An dieser Stelle würde jeder sagen: „Der Autoschlüssel ist nicht im Haus.” Der obige Theist müsste aber in letzter Konsequenz sagen: „Ich habe den Schlüssel nicht gefunden. Aber Abwesenheit von Evidenz ist nicht gleich Evidenz von Abwesenheit. Deshalb bleibe ich bei meiner Position, dass der Schlüssel im Haus ist.”
Diese Diskussion findet so ähnlich auch auch bei den Themen „Geister”, „UFOs”, „Bigfoot”, „Alternativmedizin”, usw. statt. Wenn die 100ste niederqualitative Studie wieder keine Schlüsse zulässt, und die 100ste hochqualitative Studie wieder keine Wirksamkeit von z. B. Homöopathie feststellt, dann dauert es nicht lange bis zum Argument
Diese Studien mögen keine Wirksamkeit belegt haben. Aber das heißt ja nicht, dass Homöopathie generell unwirksam ist. Weitere Forschung ist notwendig.
oder
Auch diese Himmelserscheinung hat sich als rein natürliches Phänomen herausgestellt. Aber das heißt nicht, dass die Erde nicht von Außerirdischen besucht wird. Sie sind unter uns!
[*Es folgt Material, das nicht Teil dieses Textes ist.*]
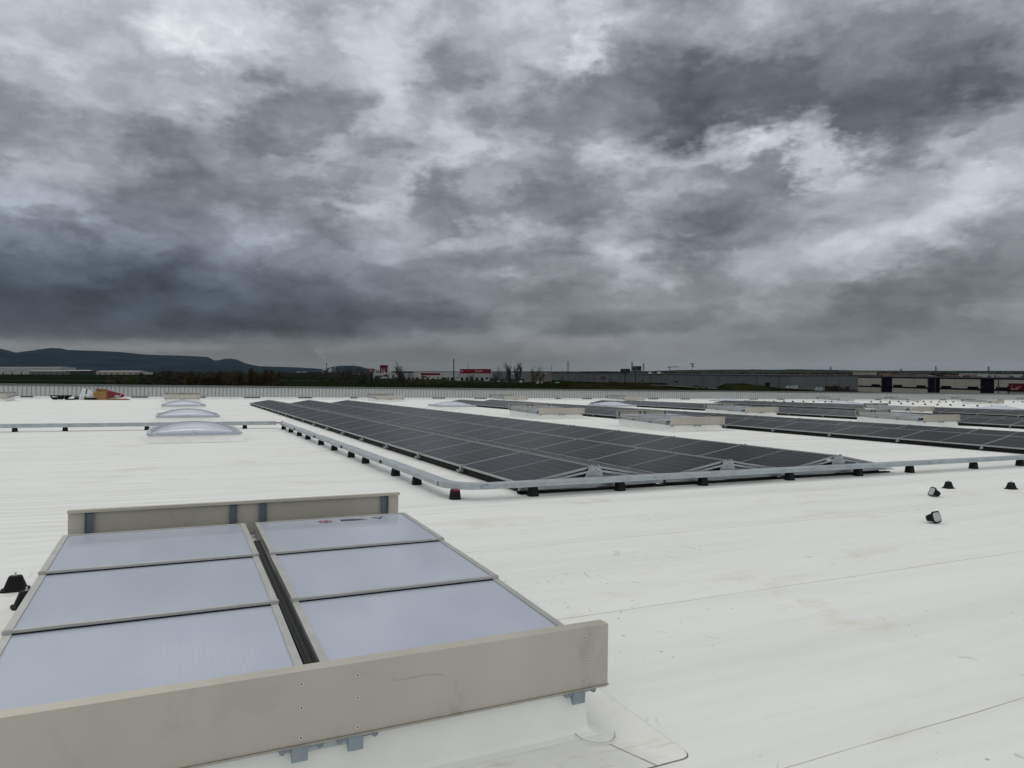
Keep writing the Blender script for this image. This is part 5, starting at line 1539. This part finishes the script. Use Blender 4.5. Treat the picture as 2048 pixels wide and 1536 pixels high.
#BLOBS#
blobs = [
    # px, py, rx, ry, rot, amp  (amp in display steps of 255)
    (250, 90, 560, 240, 0, 14), (415, 40, 190, 95, 8, 36), (465, 118, 90, 50, -20, 24), (590, 8, 150, 60, 0, -26), (25, 240, 220, 90, 0, -20), (60, 60, 260, 110, 0, 10), (150, 200, 260, 70, 0, -12), (300, 190, 200, 50, 10, 10), (800, 90, 160, 80, 30, 12), (880, 170, 90, 60, 20, -12), (960, 60, 120, 80, 0, -10),
    (440, 300, 220, 95, 6, -36), (425, 318, 150, 50, 4, -14), (612, 232, 150, 100, 25, -34), (690, 335, 240, 85, 20, -36), (590, 326, 150, 34, 18, 28), (750, 385, 160, 60, 22, 30), (625, 415, 130, 40, 5, 15),
    (890, 300, 160, 80, 25, 36), (725, 205, 190, 110, 60, 16), (880, 415, 130, 75, 0, -22), (525, 435, 180, 45, 0, -12), (330, 400, 260, 80, 0, -16), (100, 400, 150, 65, 0, 24), (215, 356, 70, 40, 0, 16), (248, 466, 60, 38, 0, 16),
    (110, 525, 420, 90, 0, -42), (20, 560, 300, 60, 0, -16), (350, 628, 680, 66, 0, -56), (120, 640, 420, 44, 0, -20), (520, 545, 330, 60, 0, -30), (770, 572, 330, 50, 0, -24), (965, 465, 110, 50, 10, 24), (550, 455, 130, 40, 10, 14), (700, 635, 480, 46, 0, -22),
    (1090, 70, 200, 130, 0, 12), (1170, 50, 70, 90, 20, 30), (1145, 112, 60, 50, 0, 22), (1380, 90, 420, 210, -20, -24), (1310, 220, 400, 110, 2, -32), (1240, 245, 260, 80, 4, -10), (1590, 165, 420, 140, -6, -30), (1960, 60, 420, 230, 0, -38), (1485, 85, 120, 80, 0, 16), (1650, 40, 200, 80, 0, 10),
    (1330, 292, 240, 46, 3, 44), (1550, 272, 110, 50, 22, 46), (1655, 285, 56, 95, -18, 56), (1700, 340, 90, 50, 0, 24), (1800, 300, 230, 100, 18, -34), (1900, 236, 120, 70, 30, -22), (1972, 240, 110, 60, 0, 34), (2045, 285, 60, 80, 0, -24),
    (1480, 425, 240, 130, 6, -40), (1500, 462, 170, 48, 8, -14), (1100, 412, 170, 62, 6, -38), (1730, 410, 330, 95, 10, 44), (1950, 400, 220, 80, 10, 24), (1125, 462, 130, 36, 12, 24), (1240, 476, 170, 50, 12, 20), (1020, 510, 160, 40, 8, -14),
    (1880, 575, 380, 84, 17, -40), (1180, 555, 120, 30, 10, -14), (1330, 540, 110, 34, 12, 14), (1420, 575, 140, 30, 10, -12), (1560, 590, 160, 26, 12, 12), (930, 520, 120, 40, 12, -12), (1010, 565, 90, 22, 0, 16), (820, 500, 130, 34, 15, 12), (680, 470, 150, 40, 8, -14), (420, 470, 120, 40, 0, -12), (330, 500, 100, 30, 0, 10), (1620, 480, 90, 40, 20, -10), (1330, 400, 120, 60, 30, 14), (1250, 350, 120, 40, 10, -12), (1000, 380, 90, 50, 20, 16), (1880, 480, 140, 34, 16, -12), (1800, 650, 220, 22, 6, 8), (1480, 655, 200, 22, 4, -8), (900, 655, 200, 22, 0, 8), (1520, 540, 300, 60, 5, 14), (1290, 640, 260, 34, 4, -24), (1700, 520, 220, 50, 12, 10), (1060, 590, 220, 36, 0, -12), (700, 722, 700, 52, 0, -24), (640, 690, 460, 18, 0, 6), (250, 688, 240, 13, 0, 12), (90, 672, 260, 22, 0, -8),
]
tot = None
for (px, py, rx, ry, rot, amp) in blobs:
    mp = t.n('ShaderNodeMapping', vector_type='TEXTURE')
    t.set(mp.inputs[0], AW)
    mp.inputs['Location'].default_value = (pa(px), pe(px, py), 0)
    mp.inputs['Rotation'].default_value = (0, 0, math.radians(rot))
    mp.inputs['Scale'].default_value = (rx / F, ry / F, 1)
    g = t.n('ShaderNodeTexGradient', gradient_type='SPHERICAL'); t.set(g.inputs[0], mp.outputs[0])
    # smoothstep falloff
    mr = t.n('ShaderNodeMapRange', interpolation_type='SMOOTHSTEP'); t.set(mr.inputs[0], g.outputs['Fac'])
    mr.inputs[1].default_value = 0; mr.inputs[2].default_value = .62; mr.inputs[3].default_value = 0; mr.inputs[4].default_value = amp / 255
    tot = mr.outputs[0] if tot is None else t.math('ADD', tot, mr.outputs[0])
base = t.ramp(t.math('DIVIDE', el, 1.0), (0, (.455, .455, .455, 1)), (.06, (.465, .465, .465, 1)), (.12, (.53, .53, .53, 1)), (.20, (.575, .575, .575, 1)), (.30, (.585, .585, .585, 1)), (.38, (.61, .61, .61, 1)), (.5, (.67, .67, .67, 1)), (.8, (.83, .83, .83, 1)))
bw = t.n('ShaderNodeRGBToBW'); t.set(bw.inputs[0], base)
back = t.math('MULTIPLY', t.ramp(t.math('MULTIPLY_ADD', sp.outputs[1], -1.0, .0), (.0, G1), (.5, W1)), t.ramp(el, (.0, (.18, .18, .18, 1)), (.35, (.36, .36, .36, 1)), (.8, (.04, .04, .04, 1))))
side = t.math('MULTIPLY', t.ramp(t.math('MULTIPLY_ADD', az, .8, .5), (.0, G1), (.6, W1)), .03)
nd4 = t.n('ShaderNodeTexNoise', noise_dimensions='2D', noise_type='RIDGED_MULTIFRACTAL')
t.set(nd4.inputs['Vector'], t.vmath('ADD', AE, t.scale(t.vmath('SUBTRACT', n2, (.5, .5, .5)), (.10, .10, 0))))
nd4.inputs['Scale'].default_value = 6.5; nd4.inputs['Detail'].default_value = 3; nd4.inputs['Roughness'].default_value = .5
d4 = t.math('MULTIPLY', t.math('SUBTRACT', .24, nd4.outputs['Fac']), .14)
d1 = t.math('MULTIPLY', t.math('SUBTRACT', t.noise(t.vmath('ADD', AE, t.scale(n1, (.25, .25, .25))), 5.0, 6, .50), .5), .22)
pl = t.vmath('DIVIDE', dr, t.comb(t.math('ADD', sp.outputs[2], .13), t.math('ADD', sp.outputs[2], .13), 1.0))
d2 = t.math('MULTIPLY', t.math('SUBTRACT', t.noise(t.vmath('ADD', pl, t.scale(n2, (.25, .25, 0))), 2.2, 6, .55), .5), .10)
fade = t.ramp(t.math('DIVIDE', el, .5), (.02, (.12, .12, .12, 1)), (.12, (.65, .65, .65, 1)), (.3, W1))
vor = t.n('ShaderNodeTexVoronoi', voronoi_dimensions='2D')
t.set(vor.inputs['Vector'], t.vmath('ADD', AE, t.scale(t.vmath('SUBTRACT', n2, (.5, .5, .5)), (.22, .22, 0)))); vor.inputs['Scale'].default_value = 9.0
vor2 = t.n('ShaderNodeTexVoronoi', voronoi_dimensions='2D')
t.set(vor2.inputs['Vector'], t.vmath('ADD', AE, t.scale(t.vmath('SUBTRACT', n3, (.5, .5, .5)), (.05, .05, 0)))); vor2.inputs['Scale'].default_value = 24.0
d3 = t.math('ADD', t.math('MULTIPLY', t.math('SUBTRACT', .42, vor.outputs['Distance']), .15), t.math('MULTIPLY', t.math('SUBTRACT', .42, vor2.outputs['Distance']), .045))
det = t.math('MULTIPLY', t.math('ADD', t.math('ADD', d1, d2), t.math('ADD', d3, d4)), fade)
B = t.math('ADD', t.math('ADD', bw.outputs[0], t.math('MULTIPLY', tot, .78)), t.math('ADD', t.math('ADD', det, back), side))
def tone(v, warm=0.0):
    # display value -> linear colour, bluish when dark, neutral when bright
    return None
warmc = t.ramp(B, (.0, rgb(22, 23, 26)), (.20, rgb(48, 51, 56)), (.30, rgb(72, 77, 83)), (.42, rgb(102, 106, 111)), (.55, rgb(136, 140, 145)), (.68, rgb(173, 178, 184)), (.80, rgb(205, 211, 217)), (.93, rgb(244, 247, 250)), (1.0, (1.05, 1.06, 1.08)))
blue = t.math('MULTIPLY', t.ramp(t.math('MULTIPLY_ADD', az, .8, .5), (.12, W1), (.5, G1)), t.ramp(t.math('DIVIDE', el, .3), (.10, G1), (.22, W1), (.8, G1)))
cc = t.mixc(blue, warmc, t.mixc(1.0, warmc, (.80, .98, 1.20, 1), 'MULTIPLY'))
# warm murk close to the horizon
hz = t.math('MULTIPLY', t.ramp(t.math('DIVIDE', el, .1), (.1, W1), (.30, (.7, .7, .7, 1)), (.45, G1)), t.ramp(t.math('MULTIPLY_ADD', az, .8, .5), (.0, (.4, .4, .4, 1)), (.15, (.95, .95, .95, 1)), (.5, (.8, .8, .8, 1)), (.66, (.12, .12, .12, 1))))
cc = t.mixc(t.math('MULTIPLY', hz, .75), cc, t.mixc(1.0, cc, (1.05, 1.0, .90, 1), 'MULTIPLY'))
skys = t.mixc(1.0, sky.outputs[0], (.10, .10, .10, 1), 'MULTIPLY')
cc = t.mixc(t.ramp(el, (.5, G1), (.8, W1)), cc, t.mixc(1.0, cc, (1.05, 1.0, .93, 1), 'MULTIPLY'))
cc = t.mixc(.97, skys, cc)
t.set(bg.inputs['Color'], cc)
bg.inputs['Strength'].default_value = 1.0
w.cycles.sampling_method = 'MANUAL'; w.cycles.sample_map_resolution = 512

sl = bpy.data.lights.new("sun", 'SUN'); sl.energy = .5; sl.angle = math.radians(25); sl.color = (1, .97, .93)
so = bpy.data.objects.new("sun", sl); COL.objects.link(so)
d = Vector((math.sin(SUN_AZ) * math.cos(SUN_EL), math.cos(SUN_AZ) * math.cos(SUN_EL), math.sin(SUN_EL)))
so.rotation_euler = (-d).to_track_quat('-Z', 'Y').to_euler()
so.location = (0, 0, 60)

S.view_settings.view_transform = 'Standard'
S.view_settings.look = 'None'
S.view_settings.exposure = 0
S.view_settings.gamma = 1
S.cycles.use_denoising = True
S.cycles.max_bounces = 6
S.cycles.transparent_max_bounces = 8
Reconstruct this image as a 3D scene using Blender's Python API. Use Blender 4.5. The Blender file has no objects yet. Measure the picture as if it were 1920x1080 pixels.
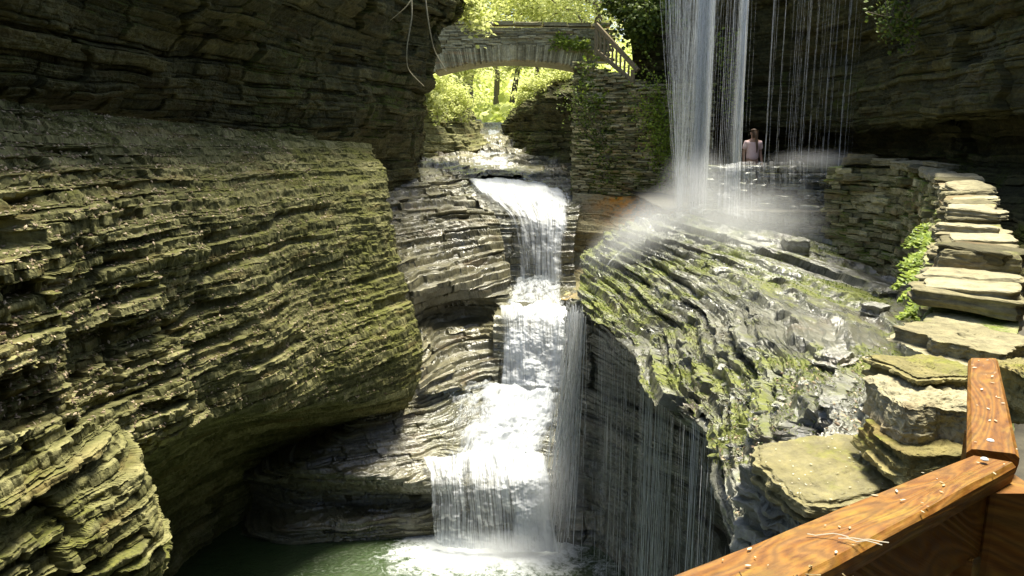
import bpy, bmesh, math, random
import numpy as np
from mathutils import Vector, Matrix

# ------------------------------------------------------------------ camera, sky, sun, exposure
SC = bpy.context.scene
COL = SC.collection
CZ = 8.0                                   # eye height above datum
F = 1400.0                                 # focal length in photo pixels
TH = math.atan(290.0 / F)                  # camera tilt downwards
cam_d = bpy.data.cameras.new('camera'); cam = bpy.data.objects.new('camera', cam_d); COL.objects.link(cam)
cam_d.sensor_width = 36; cam_d.lens = 36 * F / 1920; cam_d.clip_end = 2000; cam_d.clip_start = 0.05
cam.location = (0, 0, CZ); cam.rotation_euler = (math.pi / 2 - TH, 0, 0)
SC.camera = cam

SUN_DIR = Vector((0.17, 0.20, 0.95)).normalized()
sun_el = math.asin(SUN_DIR.z); sun_az = math.atan2(SUN_DIR.x, SUN_DIR.y)
W = bpy.data.worlds.new('World'); SC.world = W; W.use_nodes = True
wn = W.node_tree.nodes; bg = wn['Background']
sky = wn.new('ShaderNodeTexSky'); sky.sky_type = 'NISHITA'; sky.sun_disc = False
sky.sun_elevation = sun_el; sky.sun_rotation = sun_az; sky.dust_density = 3.0; sky.air_density = 1.0; sky.ozone_density = 1.0
W.node_tree.links.new(sky.outputs[0], bg.inputs['Color']); bg.inputs['Strength'].default_value = 0.10
sd = bpy.data.lights.new('sun', 'SUN'); sun = bpy.data.objects.new('sun', sd); COL.objects.link(sun)
sd.energy = 5.0; sd.angle = math.radians(20); sd.color = (1.0, 0.95, 0.80)
sun.rotation_euler = SUN_DIR.to_track_quat('Z', 'Y').to_euler()
SC.view_settings.view_transform = 'Standard'; SC.view_settings.look = 'None'
SC.view_settings.exposure = 1.38; SC.view_settings.gamma = 1.0; SC.view_settings.use_curve_mapping = False
SC.cycles.max_bounces = 6; SC.cycles.diffuse_bounces = 3; SC.cycles.glossy_bounces = 2
SC.cycles.transparent_max_bounces = 24; SC.cycles.transmission_bounces = 3; SC.cycles.volume_bounces = 1
SC.cycles.use_denoising = True
SC.cycles.sample_clamp_indirect = 4.0

rng = np.random.default_rng(7)
CT, ST = math.cos(TH), math.sin(TH)

def P(px, py, Y):
    """world point seen at photo pixel (px, py) whose forward distance is Y"""
    a = (px - 960) / F; b = (540 - py) / F
    d = np.array([a, CT + b * ST, -ST + b * CT])
    return d * (Y / d[1]) + np.array([0, 0, CZ])

def PZ(px, py, z):
    a = (px - 960) / F; b = (540 - py) / F
    d = np.array([a, CT + b * ST, -ST + b * CT])
    return d * ((z - CZ) / d[2]) + np.array([0, 0, CZ])

# ------------------------------------------------------------------ numpy noise
def h3(ix, iy, iz, seed=0):
    n = (ix.astype(np.int64) * 374761393 + iy.astype(np.int64) * 668265263 + iz.astype(np.int64) * 2147483647 + seed * 974634777) & 0xffffffff
    n = ((n ^ (n >> 13)) * 1274126177) & 0xffffffff
    n = ((n ^ (n >> 16)) * 2246822519) & 0xffffffff
    n = n ^ (n >> 15)
    return (n & 0xffffff) / float(0xffffff)

def vnoise(p, s=1.0, seed=0):
    q = np.asarray(p) * s
    i = np.floor(q).astype(np.int64); f = q - i; f = f * f * f * (f * (f * 6 - 15) + 10)
    r = 0
    for dx in (0, 1):
        wx = f[..., 0] if dx else 1 - f[..., 0]
        for dy in (0, 1):
            wy = f[..., 1] if dy else 1 - f[..., 1]
            for dz in (0, 1):
                wz = f[..., 2] if dz else 1 - f[..., 2]
                r = r + wx * wy * wz * h3(i[..., 0] + dx, i[..., 1] + dy, i[..., 2] + dz, seed)
    return r * 2 - 1

def fbm(p, s=1.0, o=4, seed=0, g=0.5):
    r = 0; a = 1.0; t = 0
    p = np.asarray(p)
    for k in range(o):
        r = r + a * vnoise(p, s * 2.03 ** k, seed + k * 17); t += a; a *= g
    return r / t

def sstep(a, b, x):
    t = np.clip((x - a) / (b - a), 0, 1); return t * t * (3 - 2 * t)

# ------------------------------------------------------------------ mesh helpers
def mesh_from(name, V, Fq, mat=None, smooth=False, attrs=None, uv=None, parent=None, tris=False):
    k = 3 if tris else 4
    V = np.ascontiguousarray(V, dtype=np.float32).reshape(-1, 3); Fq = np.ascontiguousarray(Fq, dtype=np.int32).reshape(-1, k)
    me = bpy.data.meshes.new(name)
    me.vertices.add(len(V)); me.vertices.foreach_set('co', V.ravel())
    me.loops.add(Fq.size); me.loops.foreach_set('vertex_index', Fq.ravel())
    me.polygons.add(len(Fq)); me.polygons.foreach_set('loop_start', np.arange(0, Fq.size, k, dtype=np.int32))
    me.polygons.foreach_set('use_smooth', np.full(len(Fq), smooth, dtype=bool))
    me.update(calc_edges=True)
    if attrs:
        for n, a in attrs.items():
            at = me.attributes.new(n, 'FLOAT', 'POINT'); at.data.foreach_set('value', np.ascontiguousarray(a, dtype=np.float32).ravel())
    if uv is not None:
        ul = me.uv_layers.new(name='UVMap'); ul.data.foreach_set('uv', np.ascontiguousarray(uv.reshape(-1, 2)[Fq.ravel()], dtype=np.float32).ravel())
    o = bpy.data.objects.new(name, me); COL.objects.link(o)
    if mat: me.materials.append(mat)
    if parent: o.parent = parent
    return o

def tag(o, label, cat=None, group=None, kind=None):
    o['label'] = label
    if cat: o['category'] = cat
    if group: o['group'] = group
    if kind: o['kind'] = kind
    return o

def empty(name, loc, label, cat, group=None):
    o = bpy.data.objects.new(name, None); COL.objects.link(o); o.location = loc
    o.empty_display_size = 0.1
    return tag(o, label, cat, group)

def rel(V, root):
    return np.asarray(V) - np.array(root.location)

def catmull(pts, ns):
    """pts (n,...) control points, ns samples for each of the n-1 segments"""
    pts = np.asarray(pts, float); n = len(pts); out = []
    ext = np.concatenate([[2 * pts[0] - pts[1]], pts, [2 * pts[-1] - pts[-2]]])
    for k in range(n - 1):
        p0, p1, p2, p3 = ext[k], ext[k + 1], ext[k + 2], ext[k + 3]
        t = np.arange(ns[k]) / ns[k]
        if k == n - 2: t = np.append(t, 1.0)
        t = t.reshape((-1,) + (1,) * (pts.ndim - 1))
        m1 = (p2 - p0) * 0.4; m2 = (p3 - p1) * 0.4
        out.append((2 * t**3 - 3 * t**2 + 1) * p1 + (t**3 - 2 * t**2 + t) * m1 + (-2 * t**3 + 3 * t**2) * p2 + (t**3 - t**2) * m2)
    return np.concatenate(out)

def proj(p):
    d = p - np.array([0, 0, CZ])
    w = np.maximum(d[..., 1] * CT - d[..., 2] * ST, 0.5); up = d[..., 1] * ST + d[..., 2] * CT
    return np.stack([d[..., 0] / w * F, up / w * F], -1)

def surf(ctrl, dens=0.8, world=False):
    """smooth grid through control rows; returns points (R,C,3), unit normals facing the camera, u and v metres"""
    C = np.array([[p if world else P(*p) for p in row] for row in ctrl], float)
    S = proj(C)
    lr = np.linalg.norm(np.diff(S, axis=0), axis=-1).max(1); lc = np.linalg.norm(np.diff(S, axis=1), axis=-1).max(0)
    nr = np.maximum(2, (np.minimum(lr, 900) * dens)).astype(int); nc = np.maximum(2, (np.minimum(lc, 900) * dens)).astype(int)
    G = catmull(C, nr); G = catmull(G.transpose(1, 0, 2), nc).transpose(1, 0, 2)
    return G

def normals(G, toward=None):
    du = np.gradient(G, axis=1); dv = np.gradient(G, axis=0)
    N = np.cross(du, dv); N /= np.linalg.norm(N, axis=-1, keepdims=True) + 1e-9
    view = (np.array([0, 0, CZ]) if toward is None else np.array(toward)) - G
    s = np.sign((N * view).sum(-1).mean())
    return N * s

def grid_faces(R, C):
    i = np.arange(R * C).reshape(R, C)
    return np.stack([i[:-1, :-1], i[:-1, 1:], i[1:, 1:], i[1:, :-1]], -1).reshape(-1, 4)

class Layers:
    def __init__(s, seed, tmin, tmax, zmin=-4, zmax=24, power=1.0):
        r = np.random.default_rng(seed); b = [zmin]
        while b[-1] < zmax: b.append(b[-1] + tmin + (tmax - tmin) * r.random() ** power)
        s.b = np.array(b); s.h = r.random(len(b) + 1); s.off = r.random(len(b) + 1) * 50; s.seed = seed; s.ln = 0.5 + r.random(len(b) + 1)
    def at(s, z):
        i = np.clip(np.searchsorted(s.b, z) - 1, 0, len(s.b) - 2)
        t = s.b[i + 1] - s.b[i]
        return i, (z - s.b[i]) / t, t

def strata(L, z, u, amp, blk, wob=0, rnd=0.012, mixb=0.6):
    """outward offset of broken beds; u is metres along the face"""
    i, f, t = L.at(z)
    c = u / (blk * L.ln[i]) + L.off[i] + wob
    cell = np.floor(c); fc = c - cell
    hb = h3(i, cell.astype(np.int64), np.zeros_like(i), L.seed)
    d = amp * ((1 - mixb) * L.h[i] + mixb * hb - 0.5)
    e = np.minimum(f, 1 - f) * t
    d = d - rnd * np.exp(-(e / (rnd * 0.8)) ** 2)
    eb = np.minimum(fc, 1 - fc) * blk * L.ln[i]
    d = d - rnd * 0.8 * np.exp(-(eb / (rnd * 0.8)) ** 2)
    return d, (hb * 0.6 + L.h[i] * 0.4)

def terrace(L, z, k=0.8, sharp=0.25):
    i, f, t = L.at(z)
    g = sstep(1 - sharp, 1.0, f)
    return (g - f) * t * k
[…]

Offenheit für alternative Erklärungen heißt nicht nur, bereit zu sein, seine Meinung zu ändern. Es heißt vor allem, die eigene Meinung der Nachweislage anzupassen, egal ob diese den bisherigen Ansichten widerspricht oder sie auch bestätigt. Wer eine überwältigende Mehrheit von aussagekräftigen Nullergebnissen ignoriert, der ist gerade nicht offen, sondern ein Opfer von selektiver Wahrnehmung und blindem Wunschdenken.